Wednesday, March 01, 2006

Tazkirah Harian: Bahaya Jahil Ilmu Agama

Menuntut ilmu agama, khususnya ilmu tentang apa-apa yang jadi kewajiban sebagai hamba Allah adalah fardhu 'ain. Setiap orang harus mengetahui kewajiban-kewajibannya, maka menuntut ilmu tentang itu hukumnya adalah fardhu 'ain. Sebab, tanpa mengetahui ilmunya, maka tidak akan bisa melaksanakan kewajibannya dengan benar.

Fudhail bin 'Iyadh berkata: "Sesungguhnya amal yang dikerjakan dengan ikhlas tetapi tidak benar itu tidak akan diterima, begitu juga jika amal itu benar namun tidak ikhlas (juga tidak diterima). Ikhlas hendaklah amal itu hanya untuk Allah, dan benar hendaklah tegak berdasarkan sunnah.

Amal yang tidak sesuai dengan sunnah, baik itu karena penyelewengan maupun karena kebodohan, maka tidak diterima. Sebab Nabi saw bersabda: "Barangsiapa mengerjakan suatu amal yang tidak ada perintah kami atasnya, maka amalnya itu tertolak." (HR Muslim).
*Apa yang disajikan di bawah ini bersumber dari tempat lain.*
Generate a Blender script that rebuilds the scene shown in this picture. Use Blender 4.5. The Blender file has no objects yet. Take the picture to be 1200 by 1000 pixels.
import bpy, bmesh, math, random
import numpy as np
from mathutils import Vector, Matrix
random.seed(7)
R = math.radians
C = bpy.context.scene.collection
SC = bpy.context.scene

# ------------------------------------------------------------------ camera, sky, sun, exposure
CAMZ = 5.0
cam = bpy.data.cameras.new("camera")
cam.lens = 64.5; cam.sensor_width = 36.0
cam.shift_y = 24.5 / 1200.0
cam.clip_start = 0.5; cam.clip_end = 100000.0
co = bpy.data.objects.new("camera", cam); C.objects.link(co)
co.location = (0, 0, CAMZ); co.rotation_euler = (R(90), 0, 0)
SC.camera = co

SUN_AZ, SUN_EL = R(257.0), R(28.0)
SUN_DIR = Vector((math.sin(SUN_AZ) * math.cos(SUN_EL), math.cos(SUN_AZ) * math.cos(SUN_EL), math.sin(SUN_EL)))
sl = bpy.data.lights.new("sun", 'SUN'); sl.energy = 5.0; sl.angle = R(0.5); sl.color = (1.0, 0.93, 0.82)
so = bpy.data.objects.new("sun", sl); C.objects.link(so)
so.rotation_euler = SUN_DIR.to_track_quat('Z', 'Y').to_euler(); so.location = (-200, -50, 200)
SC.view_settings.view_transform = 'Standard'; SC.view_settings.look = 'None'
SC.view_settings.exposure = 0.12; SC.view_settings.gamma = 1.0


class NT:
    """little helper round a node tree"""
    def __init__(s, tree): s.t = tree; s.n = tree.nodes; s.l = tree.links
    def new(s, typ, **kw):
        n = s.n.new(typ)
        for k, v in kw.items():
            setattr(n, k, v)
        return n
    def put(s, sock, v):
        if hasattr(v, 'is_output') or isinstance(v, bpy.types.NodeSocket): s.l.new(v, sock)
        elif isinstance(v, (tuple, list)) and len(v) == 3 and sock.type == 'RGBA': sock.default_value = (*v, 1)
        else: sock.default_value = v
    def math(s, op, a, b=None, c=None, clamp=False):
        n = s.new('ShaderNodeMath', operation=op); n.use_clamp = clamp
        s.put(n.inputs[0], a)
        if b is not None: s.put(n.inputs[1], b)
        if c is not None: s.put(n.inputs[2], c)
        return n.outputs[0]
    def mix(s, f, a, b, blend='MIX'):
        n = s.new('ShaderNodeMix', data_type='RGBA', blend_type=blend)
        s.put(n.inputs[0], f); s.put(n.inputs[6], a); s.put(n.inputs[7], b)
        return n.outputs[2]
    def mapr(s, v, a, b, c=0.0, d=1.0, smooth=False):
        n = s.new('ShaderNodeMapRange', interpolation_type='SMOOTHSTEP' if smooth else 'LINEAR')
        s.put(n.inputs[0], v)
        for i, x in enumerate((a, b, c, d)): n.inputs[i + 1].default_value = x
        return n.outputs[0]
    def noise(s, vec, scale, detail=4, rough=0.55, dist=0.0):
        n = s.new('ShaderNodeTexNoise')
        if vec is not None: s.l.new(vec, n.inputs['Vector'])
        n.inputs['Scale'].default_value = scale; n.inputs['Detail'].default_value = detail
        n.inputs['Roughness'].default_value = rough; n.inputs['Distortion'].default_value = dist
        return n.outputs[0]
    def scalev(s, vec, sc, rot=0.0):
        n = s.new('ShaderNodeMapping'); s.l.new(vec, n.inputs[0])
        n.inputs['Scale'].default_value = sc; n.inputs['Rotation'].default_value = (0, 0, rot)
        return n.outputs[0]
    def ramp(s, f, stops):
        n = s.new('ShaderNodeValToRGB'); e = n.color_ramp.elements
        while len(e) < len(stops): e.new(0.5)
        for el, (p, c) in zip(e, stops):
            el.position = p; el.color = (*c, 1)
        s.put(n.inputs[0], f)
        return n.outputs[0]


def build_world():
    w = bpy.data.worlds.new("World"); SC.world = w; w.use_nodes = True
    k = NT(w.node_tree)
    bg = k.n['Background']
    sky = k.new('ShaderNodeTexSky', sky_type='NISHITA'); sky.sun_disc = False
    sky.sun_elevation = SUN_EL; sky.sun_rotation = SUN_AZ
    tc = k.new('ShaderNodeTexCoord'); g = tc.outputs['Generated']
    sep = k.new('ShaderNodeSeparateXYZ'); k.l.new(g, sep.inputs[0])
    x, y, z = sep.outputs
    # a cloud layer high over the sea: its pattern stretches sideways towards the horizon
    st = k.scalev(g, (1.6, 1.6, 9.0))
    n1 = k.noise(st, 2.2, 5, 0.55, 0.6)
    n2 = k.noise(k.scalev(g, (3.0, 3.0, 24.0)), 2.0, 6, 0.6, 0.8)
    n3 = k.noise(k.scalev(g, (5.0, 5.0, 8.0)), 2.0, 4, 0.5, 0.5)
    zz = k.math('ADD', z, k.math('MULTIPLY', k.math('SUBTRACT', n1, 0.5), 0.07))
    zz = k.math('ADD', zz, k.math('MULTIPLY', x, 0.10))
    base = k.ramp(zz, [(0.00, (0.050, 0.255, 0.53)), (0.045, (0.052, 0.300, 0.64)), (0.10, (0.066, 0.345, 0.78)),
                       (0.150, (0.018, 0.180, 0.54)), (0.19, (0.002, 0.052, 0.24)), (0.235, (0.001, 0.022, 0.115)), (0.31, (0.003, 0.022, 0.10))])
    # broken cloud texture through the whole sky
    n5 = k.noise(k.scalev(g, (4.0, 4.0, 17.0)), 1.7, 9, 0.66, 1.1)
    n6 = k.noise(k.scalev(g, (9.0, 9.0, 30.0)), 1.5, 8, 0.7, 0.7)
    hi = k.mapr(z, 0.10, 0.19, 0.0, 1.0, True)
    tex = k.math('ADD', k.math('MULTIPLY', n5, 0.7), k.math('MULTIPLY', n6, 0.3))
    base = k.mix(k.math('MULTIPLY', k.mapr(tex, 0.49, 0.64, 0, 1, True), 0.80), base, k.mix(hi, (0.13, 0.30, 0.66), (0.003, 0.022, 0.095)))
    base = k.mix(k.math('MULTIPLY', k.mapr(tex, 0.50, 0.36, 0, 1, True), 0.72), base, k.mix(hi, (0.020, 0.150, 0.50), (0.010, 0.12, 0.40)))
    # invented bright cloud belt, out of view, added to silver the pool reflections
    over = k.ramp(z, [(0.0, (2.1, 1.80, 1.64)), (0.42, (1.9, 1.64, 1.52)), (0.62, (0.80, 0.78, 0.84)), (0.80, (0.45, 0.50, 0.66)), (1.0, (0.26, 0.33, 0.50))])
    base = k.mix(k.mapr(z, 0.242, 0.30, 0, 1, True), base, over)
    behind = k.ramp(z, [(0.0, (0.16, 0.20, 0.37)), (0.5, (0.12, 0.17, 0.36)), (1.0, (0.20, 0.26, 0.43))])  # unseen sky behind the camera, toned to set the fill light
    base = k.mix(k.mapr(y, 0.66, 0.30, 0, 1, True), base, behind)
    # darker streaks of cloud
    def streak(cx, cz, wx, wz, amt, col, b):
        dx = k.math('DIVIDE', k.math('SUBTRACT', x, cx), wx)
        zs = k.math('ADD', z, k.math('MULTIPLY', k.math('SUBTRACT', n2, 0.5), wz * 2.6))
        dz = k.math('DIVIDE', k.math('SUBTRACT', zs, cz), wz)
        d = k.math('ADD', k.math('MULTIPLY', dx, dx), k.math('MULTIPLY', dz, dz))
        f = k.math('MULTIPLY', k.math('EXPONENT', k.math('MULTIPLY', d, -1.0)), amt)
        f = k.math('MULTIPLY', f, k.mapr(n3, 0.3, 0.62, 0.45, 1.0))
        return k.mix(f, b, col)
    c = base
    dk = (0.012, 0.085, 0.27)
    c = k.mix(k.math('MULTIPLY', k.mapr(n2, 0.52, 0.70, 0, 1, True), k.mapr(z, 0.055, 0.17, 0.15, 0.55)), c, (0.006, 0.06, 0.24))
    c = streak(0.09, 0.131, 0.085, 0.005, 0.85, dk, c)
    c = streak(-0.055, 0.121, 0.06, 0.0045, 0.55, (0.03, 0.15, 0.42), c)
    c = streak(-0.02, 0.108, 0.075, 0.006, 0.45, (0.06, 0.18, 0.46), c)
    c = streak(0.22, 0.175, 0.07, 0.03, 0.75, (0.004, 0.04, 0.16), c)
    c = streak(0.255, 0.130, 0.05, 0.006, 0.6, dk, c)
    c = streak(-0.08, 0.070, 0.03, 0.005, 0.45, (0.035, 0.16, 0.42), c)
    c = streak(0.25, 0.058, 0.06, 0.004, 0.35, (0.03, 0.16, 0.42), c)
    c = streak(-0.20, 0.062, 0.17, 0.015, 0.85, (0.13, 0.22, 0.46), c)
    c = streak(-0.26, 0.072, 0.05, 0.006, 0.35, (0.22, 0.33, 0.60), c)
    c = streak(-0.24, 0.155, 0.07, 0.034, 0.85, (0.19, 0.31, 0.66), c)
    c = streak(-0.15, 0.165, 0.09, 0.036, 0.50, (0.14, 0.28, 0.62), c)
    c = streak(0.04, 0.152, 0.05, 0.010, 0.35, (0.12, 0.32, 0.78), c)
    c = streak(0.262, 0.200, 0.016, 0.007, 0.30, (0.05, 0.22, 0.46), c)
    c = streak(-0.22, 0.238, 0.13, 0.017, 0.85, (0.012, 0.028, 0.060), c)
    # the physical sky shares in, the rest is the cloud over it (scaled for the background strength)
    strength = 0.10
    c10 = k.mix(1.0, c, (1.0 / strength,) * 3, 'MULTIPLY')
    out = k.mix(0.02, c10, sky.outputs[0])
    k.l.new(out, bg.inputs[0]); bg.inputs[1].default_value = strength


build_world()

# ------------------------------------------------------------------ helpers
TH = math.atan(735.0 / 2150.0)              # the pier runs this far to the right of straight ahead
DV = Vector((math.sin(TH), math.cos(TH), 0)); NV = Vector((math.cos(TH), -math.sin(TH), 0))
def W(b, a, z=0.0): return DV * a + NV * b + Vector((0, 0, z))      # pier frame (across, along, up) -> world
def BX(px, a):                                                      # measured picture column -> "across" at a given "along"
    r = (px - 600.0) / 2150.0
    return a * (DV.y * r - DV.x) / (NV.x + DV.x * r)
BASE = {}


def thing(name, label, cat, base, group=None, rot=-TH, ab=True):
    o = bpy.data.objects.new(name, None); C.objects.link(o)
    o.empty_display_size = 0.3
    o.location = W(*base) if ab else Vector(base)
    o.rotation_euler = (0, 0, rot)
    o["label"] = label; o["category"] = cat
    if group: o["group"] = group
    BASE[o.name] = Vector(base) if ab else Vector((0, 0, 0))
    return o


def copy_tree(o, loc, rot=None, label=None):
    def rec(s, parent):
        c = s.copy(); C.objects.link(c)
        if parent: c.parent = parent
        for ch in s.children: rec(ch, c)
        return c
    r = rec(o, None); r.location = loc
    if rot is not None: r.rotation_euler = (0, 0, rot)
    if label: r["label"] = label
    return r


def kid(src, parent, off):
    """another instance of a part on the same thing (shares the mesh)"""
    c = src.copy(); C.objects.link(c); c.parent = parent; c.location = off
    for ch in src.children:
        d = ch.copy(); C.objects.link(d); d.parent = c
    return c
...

Orang yang beramal tanpa ilmu dan orang yang berilmu tetapi menyeleweng adalah dua golongan yang sangat merepotkan. Sulit diaturnya, dan menjadikan lelahnya orang yang mau meluruskannya. Sampai-sampai Ali bin Abi Thalib berkata: Patahlah punggungku gara-gara dua orang, yaitu orang berilmu yang menyeleweng dan orang bodoh yang rajin ibadah.

Pernyataan yang hampir sama dikemukakan oleh Ibnu Taimiyyah: "Kebodohan dan kedhaliman adalah pangkal dari segala keburukan."



Kebodohan itu saja sudah merupakan pangkal keburukan, apalagi justru kebanyakan manusia itu bodoh dalam hal agama. Maka benarlah firman Allah SWT yang mengecam manusia:

Janji Allah, yang Allah tidak akan menyelisihi janji-Nya. Tetapi kebanyakan manusia tidak mengerti, mereka (hanya) mengetahui secara lahir (saja) dari kehidupan dunia, mereka lalai terhadap akherat." (QS Ar-Ruum: 6-7).

Imam Ibnu Katsir dalam menafsiri ayat yang ketujuh Surat Ar-Ruum ini mengatakan: "Maksudnya kebanyakan manusia seakan tidak punya ilmu kecuali ilmu dunia dengan segala ragamnya. Dalam masalah ini mereka cerdik cendekia (istilahnya piawai), tetapi mereka lalai (bodoh) terhadap perkara-perkara dien dan hal-hal yang bermanfa'at bagi mereka di akherat. Mereka dalam hal agama dan akherat ini bagai orang dungu yang tak punya nalar dan akal pikiran."

Jahilnya seseorang terhadap ilmu agama bisa menjerumuskan ke bid'ah bahkan kemusyrikan. Dalam hadits dijelaskan, ketika Adi bin Hatim menghadap Rasulullah saw, di lehernya tergantung salib dari perak, lalu Nabi saw membacakan ayat:

"Mereka menjadikan orang-orang alimnya, dan rahib-rahibnya sebagai tuhan selain Allah." (QS At-Taubah: 31).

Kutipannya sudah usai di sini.